I don’t have room here to delve into the book’s specifics, but it hooked me because, as inherently a math guy at heart, I like books where there is rigorous analysis instead of what the author thinks ‘should be so.’ 
I will stick my neck out and say that this is an excellent book, and I heartily recommend it to you.  Indeed, I would say that the decision you might make not to read it is likely to be a major mistake.  It has led to a major epiphany for me as to how I will be thinking and deciding going forward, and you will see tendrils of this in my future writings.  Thank you, Mr. Kahneman, for this book.
The unsubtle point I am making in this article is that whether or not you read the book, you are a lot worse at making decisions than you think you are.
Ironically, the more successful you are, the worse your brain fools you into thinking that you are really a brilliant decision-maker.  Consider simple math. If you have ten monkeys making decisions, one monkey will be the best decision-maker, won’t it?  If you have been successful, maybe you are really good at decisions, or maybe you are just the luckiest decider?  Apologies if that sounds obnoxious; I don’t mean to offend anyone – just making a point about how decision-making success and luck intertwine. 
To enhance this irony to a deeper level, our squishy brains are set up to fool us into remembering -- in the front of our minds -- the times we were right and kind of forgetting – or pushing to the back of our minds - the times we were wrong.  It is nice of our brains to do this. 
And to go even deeper on this same point, you constantly hear about the cool people who gambled big and benefited from it.  That is what Fortune writes about every week.  But you don’t hear about the dramatically bigger group who gambled big and were wiped out, as there is no reason to write about them.  So all the bad outcome decisions are hardly thought of, but the good ones are touted.
The point I am making in this article is extraordinarily important for the future success of your real estate business.  Indeed, when you get right down to it, everything depends on the decisions you make.  And now, to bring it all home, let me outline how you can benefit from all of this philosophizing...
If you become as confident as I am that there is really no way to know as accurately as you hope whether a particular decision will be a good one or a bad one, then what should you do?
I have two answers to that question:
First - I do advocate you buy Kahneman’s book.  He gives you heuristics for shrinking the Noise in your decision-making processes.  This will increase your chances.
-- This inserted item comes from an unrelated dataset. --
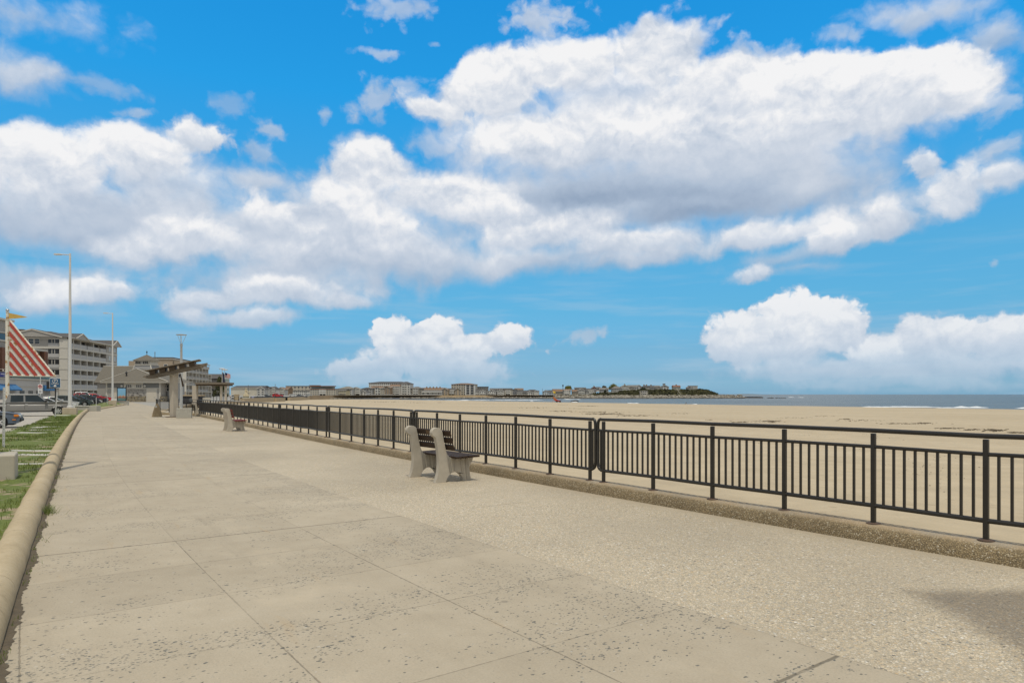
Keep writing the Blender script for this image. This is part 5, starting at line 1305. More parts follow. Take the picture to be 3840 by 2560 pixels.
# ---- bath house with hipped roof and louvred cupola
ZB = 165.0; bh = thing('bath_house', 'low grey bath house with hipped roof, cupola and white doors', 'bath house', (gx(395, ZB), ZB, 0), 0)
sx = lambda px: gx(px, ZB) - gx(395, ZB); sz = lambda py: gz(py, ZB)
WX = sx(603); EZ = sz(1435)
mb = MB(); mb.bx(0, WX, 0, 9, 0, EZ); mb.build('wall', mgside, bh)
mb = MB(); mb.bx(0, WX, -.04, .01, sz(1454), EZ-.05); mb.build('upper_siding', mgside2, bh)
mb = MB(); mb.bx(-.02, WX+.02, -.10, .0, sz(1457.5), sz(1454)); 
for px in (400, 600): mb.bx(sx(px)-.18, sx(px)+.18, -.09, .0, 0, EZ)
mb.bx(sx(465), sx(537), -.08, .0, sz(1454), EZ-.02)
for (a, c) in ((419,441),(551,587)): mb.bx(sx(a)-.12, sx(c)+.12, -.075, .0, 0, sz(1457.5))
mb.build('trim', mtrimw, bh)
mb = MB(); mb.bx(sx(476)+.02, sx(548)-.02, -.13, .0, 0, sz(1485)); 
mstone, nt, b = newmat('fieldstone'); v = nt.vor(nt.new('ShaderNodeTexCoord').outputs['Object'], 3.2); nt.l.new(nt.mix(nt.rng(v.outputs['Distance'], .55, .75), nt.ramp(nt.new('ShaderNodeSeparateColor', i_0=v.outputs['Color']).outputs[0], [(0,(.16,.13,.09)),(.5,(.30,.25,.16)),(1,(.24,.22,.18))]), (.10,.085,.06,1)), b.inputs['Base Color']); b.inputs['Roughness'].default_value = .9
mb.build('stone_base', mstone, bh)
for (a, c) in ((421,440),(553,585)):
    mb = MB(); mb.bx(sx(a), sx(c), -.1, .0, .02, sz(1464) if a > 500 else sz(1460)); dr = mb.build('door', mat('cream_door', (.58,.53,.44), .6, 0, .05), bh)
    mb = MB(); mb.box((sx(c)-.35, -.13, 1.1), (.25,.06,.08)); mb.build('handle', mrim, dr)
for px in (483.5, 521.5): window(bh, sx(px), -.1, sz(1451.5), sx(480)-sx(458.5), sz(1442.5)-sz(1451.5), 3, 2, fr=.1)
for px in (458, 544): mb = MB(); mb.blob((sx(px), -.2, sz(1447)), (.32,.14,.26), 12, 8); mb.build('wall_lamp', mat('lamp_globe', (.6,.58,.52), .4), bh, smooth=True)
mb = MB(); fr_ = random.Random(5)
for k in range(24):
    x = sx(482+fr_.random()*60); z = sz(1460+fr_.random()*22); mb.prism([(x-.13,z),(x-.02,z+.05),(x+.10,z+.015),(x+.15,z+.06),(x+.15,z-.05),(x+.08,z-.01),(x,z-.05)], -.09, -.045, 'y')
mb.build('fish_ornaments', mtrim, bh)
# roofs
rz0 = EZ; pk_ = gz(1382, ZB+5); sd = lambda px, d_: gx(px, ZB+d_) - gx(395, ZB)
mb = MB(); x0, x1 = sx(383), sx(636)
mb.loft([[(x0,-.9,rz0),(x1,-.9,rz0),(x1,10,rz0),(x0,10,rz0)], [(x0,-.9,rz0+.28),(x1,-.9,rz0+.28),(x1,10,rz0+.28),(x0,10,rz0+.28)]]); mb.build('eave_trim', mtrimw, bh)
mb = MB(); b4 = [(x0-.05,-.95,rz0+.26),(x1+.05,-.95,rz0+.26),(x1+.05,13,rz0+.26),(x0-.05,13,rz0+.26)]; xp = sd(511, 5)
mb.add(b4 + [(xp,5.0,pk_),(xp,13,pk_)], [(0,1,4),(1,2,5,4),(2,3,5),(3,0,4,5),(3,2,1,0)]); mb.build('roof', mroofg, bh)
mb = MB(); mb.beam((xp,4.97,pk_+.06),(x0,-.92,rz0+.34),.16,.1); mb.beam((xp,4.97,pk_+.06),(x1,-.92,rz0+.34),.16,.1); mb.build('ridge_trim', mtrimw, bh)
mb = MB(); zr_ = gz(1373, ZB+16); mb.add([(sd(352,9),9,rz0+.2),(sd(634,25),9,rz0+.2),(sd(634,25),25,rz0+.2),(sd(352,25),25,rz0+.2),(sd(388,16),16,zr_),(sd(585,16),16,zr_)], [(0,1,5,4),(1,2,5),(2,3,4,5),(3,0,4),(3,2,1,0)]); mb.build('rear_roof', mroofg, bh)
mb = MB(); mb.bx(sd(360,9), sd(629,25), 9.5, 24, 0, rz0+.19); mb.build('rear_wall', mgside, bh)
mb = MB(); mb.bx(sd(388,16), sd(585,16), 15.9, 16.1, zr_-.04, zr_+.12); mb.build('rear_ridge', mtrimw, bh)
# cupola
cy = 11.0; kz = (ZB+cy-2.2)/ZB
cx0, cx1 = sd(494,8.5), sd(568,8.5); zc0 = gz(1394,ZB+8.5); zc1 = gz(1368,ZB+8.8); zc2 = gz(1352,ZB+8.8); zc3 = gz(1329,ZB+11)
ci = .55; cd = (cx1-cx0)
def ring(i, z): return [(cx0+i,cy-cd/2+i,z),(cx1-i,cy-cd/2+i,z),(cx1-i,cy+cd/2-i,z),(cx0+i,cy+cd/2-i,z)]
mb = MB(); mb.loft([ring(-.15,zc0-1), ring(.0,zc0), ring(ci,zc1)]); cu = mb.build('cupola', mat('cupola_siding', (.27,.27,.265), .8, 0, .06, 1.5, siding=.22), bh)
mb = MB(); mb.loft([ring(ci+.03,zc1), ring(ci+.03,zc2)]); mb.loft([ring(ci-.18,zc1-.06), ring(ci-.18,zc1+.14)])
for k in range(4): a, c = ring(-.02,zc0)[k], ring(ci-.03,zc1)[k]; mb.beam(a, c, .2, .2)
mb.loft([ring(ci-.3,zc2-.12), ring(ci-.3,zc2+.12)]); mb.build('cupola_trim', mtrimw, cu)
mb = MB(); mb.add(ring(ci-.5,zc2+.1) + [((cx0+cx1)/2, cy, zc3)], [(0,1,4),(1,2,4),(2,3,4),(3,0,4),(3,2,1,0)]); mb.build('cupola_roof', mroofg, cu)
for px in (517, 545): fm, pm = window_mesh(1.35, .62, 3, 2, .07); put('cupola_window', fm, cu, (sd(px,8.9), cy-cd/2+ci-.04, zc1+.28))
mb = MB()
for px in (517, 545): mb.bx(sd(px,8.9)-.67, sd(px,8.9)+.67, cy-cd/2+ci-.03, cy-cd/2+ci+.05, zc1+.28, zc1+.90)
mb.build('cupola_pane', mwin, cu)
mb = MB(); xm = (cx0+cx1)/2; mb.lathe([(.05,0),(.05,.35),(.16,.5),(.16,.75),(.05,.9),(.02,1.2)], 10, (xm, cy, zc3-.05)); mb.build('finial', mtrim, cu)
mb = MB(); x = sx(460); mb.lathe([(.16,0),(.16,1.1),(.28,1.15),(.28,1.3),(.12,1.6)], 8, (x, 1.6, rz0+1.2)); mb.build('roof_vent', mtrim, bh)
mb = MB(); mb.lathe([(.16,0),(.40,.0),(.36,.25),(.16,.3)], 10, (x, 1.6, rz0+1.0)); mb.build('vent_collar', mtrimw, bh)
# right hand wing, partly hidden by the shelter
mb = MB(); mb.bx(WX+.3, sx(640), 2.5, 7, 0, EZ-.1); mb.build('wing_wall', mat('wing_siding', (.30,.30,.29), .8, 0, .06, 1.2, siding=.2), bh)
window(bh, sx(612), 2.45, 2.6, .8, 1.6, 1, 2); 
mb = MB(); mb.bx(sx(617)-.1, sx(617)+.1, 2.3, 2.5, 0, EZ-.1); mb.bx(sx(626), sx(634), 1.9, 2.5, 0, 1.9); mb.build('wing_trim', mtrimw, bh)
mb = MB(); mb.bx(sx(604), sx(616), -.5, 1.5, 0, 1.35); mb.build('stone_pier', mstone, bh)

# ---- tan hotel behind the shelter
CZ = 300.0; C0x = gx(697, CZ)
hc = thing('hotel', 'tan and grey hotel with stacked balconies behind the shelter', 'hotel', (C0x, CZ, 0), SANG)
HC = 17.9
# local x runs away along the street, local +y runs inland (left in the photograph)
mb = MB(); mb.bx(0, 50, 1.8, 15.1, 0, HC-1.5); mb.build('wall', mat('brown_grey_wall', (.30,.25,.19), .8, 0, .08, 1, siding=.25), hc)
mb = MB(); mb.bx(-.6, 30, 5.2, 15.2, 11.9, HC-.9); mb.build('upper_wall', mtans, hc)
mb = MB(); mb.bx(-.9, 30.3, 5.0, 15.5, HC-.9, HC-.35); mb.bx(-.65, -.1, 1.4, 15.1, 11.6, 11.9); mb.build('cornice', mtrimw, hc)
mb = MB(); mb.bx(-1.1, 30.4, 4.9, 15.6, HC-.35, HC+.05); mb.build('roof', mroofd, hc)
mb = MB(); mb.bx(1, 24, 15.7, 23.3, 0, 16.3); mb.build('side_wall', mtans, hc)
mb = MB(); mb.bx(-.3, 0, 2.0, 9, 3.0, 11.6); mb.build('grey_front', mat('pale_grey_front', (.40,.39,.36), .8, 0, .05, 1, siding=.2), hc)
mb = MB(); mb.bx(-.5, .1, -.1, 6.5, 0, 3.0); mb.build('tan_base', mtans, hc)
for z in (3.4, 6.3, 9.2):
    for y in (2.9, 6.6): window(hc, -.34, y, z, 1.5, 1.5, 2, 1, rz=R(-90), fr=.12)
for y in (8, 13.0): window(hc, -.64, y, 13.2, 1.3, 1.6, 1, 1, rz=R(-90), fr=.14)
ft = [3.0, 5.9, 8.8, 11.7, 14.4]
for z in ft: mb = MB(); mb.bx(-.3, 50 if z < 14 else 46, -.15, 1.8, z-.18, z+.1); mb.build('balcony_slab', mtrimw, hc)
for bi, x in enumerate((0, 4.6, 12, 19, 24, 31, 38, 43, 50)):
    mb = MB(); mb.bx(x-.28, x+.28, -.2, 1.79, 0, 14.3 if x < 44 else 11.6); mb.build('balcony_post', mtrimw, hc)
for z in ft[:-1]:
    for (a, c) in ((.4,4.3),(5,11.6),(12.4,18.6),(19.4,23.6),(24.4,30.6),(31.4,37.6),(38.4,42.6)):
        mb = MB(); mb.bx(a, c, -.1, -.04, z+.15, z+1.05); mb.build('balcony_rail', mat('thin_rail', (.33,.31,.28), .7), hc)
        mb = MB(); mb.bx(a+.5, a+.5+(c-a)*.4, 1.7, 1.83, z+.12, z+2.3); mb.build('balcony_door', mshade, hc)
mb = MB(); mb.bx(34, 46, .2, .26, 14.5, 15.5); mb.build('roof_rail', mrailp, hc)
mb = MB(); mb.bx(33, 47, -.4, 5, 16.4, 16.6); mb.build('canopy', mtrimw, hc)
mb = MB()
for x in (34, 40, 46): mb.bx(x-.1,x+.1,0,.2,14.5,16.4)
mb.build('canopy_post', mtrimw, hc)
# ---- grey roofed building right of it
GZ = 420.0
gb_ = thing('hotel', 'grey roofed white hotel with a glazed corner tower behind the flags', 'hotel', (gx(768, GZ), GZ, 0), R(21))
sx2 = lambda px: (gx(px, GZ)-gx(768, GZ))*.86; sz2 = lambda py: gz(py, GZ)
mb = MB(); mb.bx(0, sx2(864), 2, 20, 0, sz2(1420)); mb.build('wall', mat('pale_hotel_wall', (.30,.28,.245), .8, 0, .06, .5), gb_)
mb = MB(); mb.prism([(-.5,sz2(1419)),(20.5,sz2(1419)),(15,sz2(1400)),(9,sz2(1400))], -.5, sx2(862), 'x'); mb.build('roof', mroofd, gb_)
mb = MB(); mb.prism([(0,sz2(1446)),(sx2(800),sz2(1446)),(sx2(782),sz2(1428)),(0,sz2(1419))], -3, 2, 'y'); mb.build('gable', mat('cream_gable', (.52,.49,.42), .8), gb_)
mb = MB(); mb.prism([(sx2(780),sz2(1424)),(sx2(830),sz2(1424)),(sx2(840),sz2(1447)),(sx2(800),sz2(1447))], -2.6, 1.9, 'y'); mb.build('lower_roof', mroofd, gb_)
mb = MB(); mb.bx(sx2(850), sx2(865), -.6, 10, 0, sz2(1402)); mb.build('tower', mat('tower_trim', (.38,.385,.375), .7), gb_)
for k in range(5):
    z = 1.2+2.85*k
    for q in range(2): window(gb_, sx2(854+7*q), -.62, z, 1.0, 1.6, 1, 1, fr=.08, pane=mteal)
for k in range(3):
    for q in range(6): window(gb_, sx2(778+11*q), 1.95, 1.0+2.9*k, 1.1, 1.3, 1, 1, fr=.1)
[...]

Second - be humble, at least with yourself – you don’t have to do it publicly, of course, and acknowledge you really don’t know how your decisions will turn out.  And then make decisions to the extent possible where you have as low risk as possible if you are wrong and as high a reward as possible for being right.  Some outgrowths of this are:

Get in the habit of trying out a lot of stuff and seeing what works and dumping what doesn’t work
Don’t be afraid to reverse yourself instantly – turning on a dime – to get rid of a decision that is turning out wrong and changing direction

Also, if you really internalize the fallacy that you can’t predict outcomes as accurately as you think, it is (virtually) never a good idea to bet the company on anything.  There should always be a fallback plan if the big decision turns out to be a boner.    Nicholas Taleb makes this point in one of his books, as he points out that a bad outcome on a bet-the-company decision puts you out of business, whereas otherwise, you are still in the game.
I have found over time that making decisions in the foregoing manner tends to lead to better outcomes.  Not all the time, of course, but most of the time.  And I am planning on ramping this up going forward.